▶ [Task instructions]
Repeat every line of the data exactly, but not the pictures.

▶ [Source data]
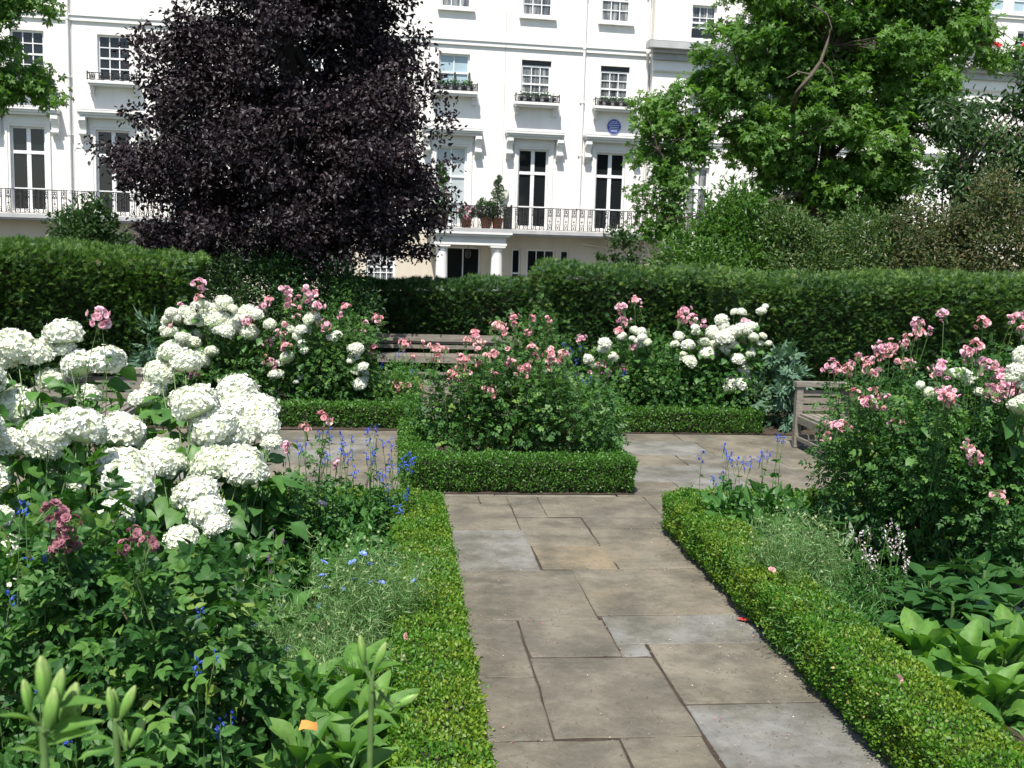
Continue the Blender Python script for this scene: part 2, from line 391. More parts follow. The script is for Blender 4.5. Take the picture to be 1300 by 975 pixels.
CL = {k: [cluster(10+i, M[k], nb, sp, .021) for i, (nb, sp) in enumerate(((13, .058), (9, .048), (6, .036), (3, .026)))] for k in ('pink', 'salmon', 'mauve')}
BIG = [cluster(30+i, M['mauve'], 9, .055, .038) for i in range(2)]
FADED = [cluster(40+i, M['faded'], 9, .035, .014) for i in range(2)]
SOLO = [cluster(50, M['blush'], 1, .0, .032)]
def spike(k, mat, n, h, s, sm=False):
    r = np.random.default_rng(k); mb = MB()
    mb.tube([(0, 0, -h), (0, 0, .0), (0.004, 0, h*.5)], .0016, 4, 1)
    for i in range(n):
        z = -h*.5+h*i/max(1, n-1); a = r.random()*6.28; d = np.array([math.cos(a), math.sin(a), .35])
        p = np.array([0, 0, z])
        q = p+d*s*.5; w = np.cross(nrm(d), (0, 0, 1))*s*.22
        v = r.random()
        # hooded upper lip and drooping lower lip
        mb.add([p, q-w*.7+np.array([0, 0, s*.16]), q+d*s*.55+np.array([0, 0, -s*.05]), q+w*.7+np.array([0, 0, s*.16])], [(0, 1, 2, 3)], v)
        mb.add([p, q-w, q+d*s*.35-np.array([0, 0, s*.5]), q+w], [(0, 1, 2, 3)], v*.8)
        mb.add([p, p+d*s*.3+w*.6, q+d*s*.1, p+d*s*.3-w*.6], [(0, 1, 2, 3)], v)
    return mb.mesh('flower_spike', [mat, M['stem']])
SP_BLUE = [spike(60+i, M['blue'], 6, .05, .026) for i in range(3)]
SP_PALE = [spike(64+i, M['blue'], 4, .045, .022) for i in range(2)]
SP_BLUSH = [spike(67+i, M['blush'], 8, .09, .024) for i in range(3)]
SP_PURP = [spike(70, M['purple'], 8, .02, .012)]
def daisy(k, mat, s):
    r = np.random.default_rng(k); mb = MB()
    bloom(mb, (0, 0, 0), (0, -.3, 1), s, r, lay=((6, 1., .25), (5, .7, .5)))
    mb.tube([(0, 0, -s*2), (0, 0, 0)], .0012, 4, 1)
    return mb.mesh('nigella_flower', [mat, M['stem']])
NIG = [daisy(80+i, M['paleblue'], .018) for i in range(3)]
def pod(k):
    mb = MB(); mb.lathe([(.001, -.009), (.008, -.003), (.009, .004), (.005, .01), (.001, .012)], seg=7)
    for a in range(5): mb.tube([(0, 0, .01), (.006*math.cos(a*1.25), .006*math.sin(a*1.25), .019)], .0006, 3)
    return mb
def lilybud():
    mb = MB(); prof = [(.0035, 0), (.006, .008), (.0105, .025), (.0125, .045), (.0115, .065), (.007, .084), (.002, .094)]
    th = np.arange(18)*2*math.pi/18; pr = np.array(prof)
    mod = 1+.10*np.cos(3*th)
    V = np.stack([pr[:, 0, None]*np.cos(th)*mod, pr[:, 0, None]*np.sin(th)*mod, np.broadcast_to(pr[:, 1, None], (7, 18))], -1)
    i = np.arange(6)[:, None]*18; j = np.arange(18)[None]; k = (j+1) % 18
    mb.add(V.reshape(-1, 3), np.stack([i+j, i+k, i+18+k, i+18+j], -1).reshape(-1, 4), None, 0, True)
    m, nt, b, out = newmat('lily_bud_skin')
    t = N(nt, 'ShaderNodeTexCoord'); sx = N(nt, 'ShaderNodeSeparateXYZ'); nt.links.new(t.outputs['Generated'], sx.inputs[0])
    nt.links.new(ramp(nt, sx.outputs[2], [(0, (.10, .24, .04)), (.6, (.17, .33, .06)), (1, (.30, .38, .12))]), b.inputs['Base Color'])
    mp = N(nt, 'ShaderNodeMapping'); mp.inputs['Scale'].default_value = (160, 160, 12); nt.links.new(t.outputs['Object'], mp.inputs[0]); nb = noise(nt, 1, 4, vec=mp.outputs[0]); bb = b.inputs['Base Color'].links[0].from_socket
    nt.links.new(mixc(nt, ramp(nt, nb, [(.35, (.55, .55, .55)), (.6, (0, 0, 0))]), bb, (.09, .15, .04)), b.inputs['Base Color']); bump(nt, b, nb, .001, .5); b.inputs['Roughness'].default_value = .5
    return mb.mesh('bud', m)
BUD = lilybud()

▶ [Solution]
Continue the Blender Python script for this scene: part 2, from line 391. More parts follow. The script is for Blender 4.5. Take the picture to be 1300 by 975 pixels.
CL = {k: [cluster(10+i, M[k], nb, sp, .021) for i, (nb, sp) in enumerate(((13, .058), (9, .048), (6, .036), (3, .026)))] for k in ('pink', 'salmon', 'mauve')}
BIG = [cluster(30+i, M['mauve'], 9, .055, .038) for i in range(2)]
FADED = [cluster(40+i, M['faded'], 9, .035, .014) for i in range(2)]
SOLO = [cluster(50, M['blush'], 1, .0, .032)]
def spike(k, mat, n, h, s, sm=False):
    r = np.random.default_rng(k); mb = MB()
    mb.tube([(0, 0, -h), (0, 0, .0), (0.004, 0, h*.5)], .0016, 4, 1)
    for i in range(n):
        z = -h*.5+h*i/max(1, n-1); a = r.random()*6.28; d = np.array([math.cos(a), math.sin(a), .35])
        p = np.array([0, 0, z])
        q = p+d*s*.5; w = np.cross(nrm(d), (0, 0, 1))*s*.22
        v = r.random()
        # hooded upper lip and drooping lower lip
        mb.add([p, q-w*.7+np.array([0, 0, s*.16]), q+d*s*.55+np.array([0, 0, -s*.05]), q+w*.7+np.array([0, 0, s*.16])], [(0, 1, 2, 3)], v)
        mb.add([p, q-w, q+d*s*.35-np.array([0, 0, s*.5]), q+w], [(0, 1, 2, 3)], v*.8)
        mb.add([p, p+d*s*.3+w*.6, q+d*s*.1, p+d*s*.3-w*.6], [(0, 1, 2, 3)], v)
    return mb.mesh('flower_spike', [mat, M['stem']])
SP_BLUE = [spike(60+i, M['blue'], 6, .05, .026) for i in range(3)]
SP_PALE = [spike(64+i, M['blue'], 4, .045, .022) for i in range(2)]
SP_BLUSH = [spike(67+i, M['blush'], 8, .09, .024) for i in range(3)]
SP_PURP = [spike(70, M['purple'], 8, .02, .012)]
def daisy(k, mat, s):
    r = np.random.default_rng(k); mb = MB()
    bloom(mb, (0, 0, 0), (0, -.3, 1), s, r, lay=((6, 1., .25), (5, .7, .5)))
    mb.tube([(0, 0, -s*2), (0, 0, 0)], .0012, 4, 1)
    return mb.mesh('nigella_flower', [mat, M['stem']])
NIG = [daisy(80+i, M['paleblue'], .018) for i in range(3)]
def pod(k):
    mb = MB(); mb.lathe([(.001, -.009), (.008, -.003), (.009, .004), (.005, .01), (.001, .012)], seg=7)
    for a in range(5): mb.tube([(0, 0, .01), (.006*math.cos(a*1.25), .006*math.sin(a*1.25), .019)], .0006, 3)
    return mb
def lilybud():
    mb = MB(); prof = [(.0035, 0), (.006, .008), (.0105, .025), (.0125, .045), (.0115, .065), (.007, .084), (.002, .094)]
    th = np.arange(18)*2*math.pi/18; pr = np.array(prof)
    mod = 1+.10*np.cos(3*th)
    V = np.stack([pr[:, 0, None]*np.cos(th)*mod, pr[:, 0, None]*np.sin(th)*mod, np.broadcast_to(pr[:, 1, None], (7, 18))], -1)
    i = np.arange(6)[:, None]*18; j = np.arange(18)[None]; k = (j+1) % 18
    mb.add(V.reshape(-1, 3), np.stack([i+j, i+k, i+18+k, i+18+j], -1).reshape(-1, 4), None, 0, True)
    m, nt, b, out = newmat('lily_bud_skin')
    t = N(nt, 'ShaderNodeTexCoord'); sx = N(nt, 'ShaderNodeSeparateXYZ'); nt.links.new(t.outputs['Generated'], sx.inputs[0])
    nt.links.new(ramp(nt, sx.outputs[2], [(0, (.10, .24, .04)), (.6, (.17, .33, .06)), (1, (.30, .38, .12))]), b.inputs['Base Color'])
    mp = N(nt, 'ShaderNodeMapping'); mp.inputs['Scale'].default_value = (160, 160, 12); nt.links.new(t.outputs['Object'], mp.inputs[0]); nb = noise(nt, 1, 4, vec=mp.outputs[0]); bb = b.inputs['Base Color'].links[0].from_socket
    nt.links.new(mixc(nt, ramp(nt, nb, [(.35, (.55, .55, .55)), (.6, (0, 0, 0))]), bb, (.09, .15, .04)), b.inputs['Base Color']); bump(nt, b, nb, .001, .5); b.inputs['Roughness'].default_value = .5
    return mb.mesh('bud', m)
BUD = lilybud()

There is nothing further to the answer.